The first thing I did when assigned to this project was to earn the trust of the General Manager, who was known for his attention to details. I tried to understand his needs and went to his desk every day to report on project status and issues. Using my background and knowledge of quality management, I proposed some actions for improvement, addressing the client’s issues. 

The management method I used for an update to the General Manager, was later recognized by the client’s Senior Management team, and adopted as a common management tool across the client’s office. As a result, I earned trust, not only from the client, but also from Lendlease.

Now, I hear less and less people around me say, “It’s too early for her to become a Manager”. 

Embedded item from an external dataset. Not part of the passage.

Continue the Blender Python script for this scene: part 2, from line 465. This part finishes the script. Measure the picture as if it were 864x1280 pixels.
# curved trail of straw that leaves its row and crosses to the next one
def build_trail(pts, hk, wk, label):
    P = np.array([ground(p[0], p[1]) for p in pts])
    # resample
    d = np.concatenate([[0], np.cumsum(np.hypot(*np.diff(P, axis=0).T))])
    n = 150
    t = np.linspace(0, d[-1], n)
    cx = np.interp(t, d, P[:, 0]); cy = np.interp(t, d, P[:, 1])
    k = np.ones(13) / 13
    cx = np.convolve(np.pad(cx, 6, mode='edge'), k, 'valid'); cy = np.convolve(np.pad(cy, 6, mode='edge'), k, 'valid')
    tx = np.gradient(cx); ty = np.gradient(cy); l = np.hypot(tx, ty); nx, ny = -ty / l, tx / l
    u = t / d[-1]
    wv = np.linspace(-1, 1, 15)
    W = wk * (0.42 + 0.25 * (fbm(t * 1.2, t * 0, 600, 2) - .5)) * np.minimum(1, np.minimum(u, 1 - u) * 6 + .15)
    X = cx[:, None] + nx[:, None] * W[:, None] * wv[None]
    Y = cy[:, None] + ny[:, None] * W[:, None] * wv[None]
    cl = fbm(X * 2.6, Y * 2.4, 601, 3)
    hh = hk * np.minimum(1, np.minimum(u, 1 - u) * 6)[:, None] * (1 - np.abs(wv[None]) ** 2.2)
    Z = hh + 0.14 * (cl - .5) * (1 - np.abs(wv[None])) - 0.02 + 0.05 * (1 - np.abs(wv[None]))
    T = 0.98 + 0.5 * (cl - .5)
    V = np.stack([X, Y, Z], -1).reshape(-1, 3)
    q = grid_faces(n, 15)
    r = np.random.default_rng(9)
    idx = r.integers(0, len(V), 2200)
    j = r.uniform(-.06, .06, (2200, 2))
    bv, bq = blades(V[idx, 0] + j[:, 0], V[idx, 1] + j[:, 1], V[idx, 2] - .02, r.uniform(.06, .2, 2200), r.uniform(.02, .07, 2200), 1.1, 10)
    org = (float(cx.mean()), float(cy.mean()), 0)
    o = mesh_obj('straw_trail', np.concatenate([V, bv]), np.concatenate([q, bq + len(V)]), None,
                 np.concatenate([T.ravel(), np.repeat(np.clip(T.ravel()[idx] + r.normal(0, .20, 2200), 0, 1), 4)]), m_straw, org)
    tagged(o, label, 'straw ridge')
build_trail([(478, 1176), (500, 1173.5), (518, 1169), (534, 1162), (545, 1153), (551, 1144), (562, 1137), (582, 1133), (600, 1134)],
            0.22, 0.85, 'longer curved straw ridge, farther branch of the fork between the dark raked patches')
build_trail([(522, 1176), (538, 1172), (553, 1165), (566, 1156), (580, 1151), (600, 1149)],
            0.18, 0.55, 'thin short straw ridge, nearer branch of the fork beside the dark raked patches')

I could not have done this without my team members, encouragement and support. That was the moment when I leveraged on my strength as a woman in my role as Project Manager.

Kaori Kawakami

AIM TO BE A ROLE MODEL

It is not rare that I’m the only woman in meetings, youngest of all, and I tend to take a back seat at the beginning. The Japanese saying, “the nail that sticks out gets hammered down”, was stuck in my head, and I could not stand out among others. 

My boss is a very good listener, so I could always talk to him, but sometimes it’s so difficult to share the same understanding of what I have been through as a woman.

Now we have a new female graduate in my group. I want to be someone she can turn to for advice when she has the same difficulties I had. Cultivating the new generation of female managers is one of my important missions.

I also want you to know that there is a long way to go. As I said, I am one of 170. 

We need to create more opportunities for women. We need to lead the industry and hopefully attract the best people to join Lendlease.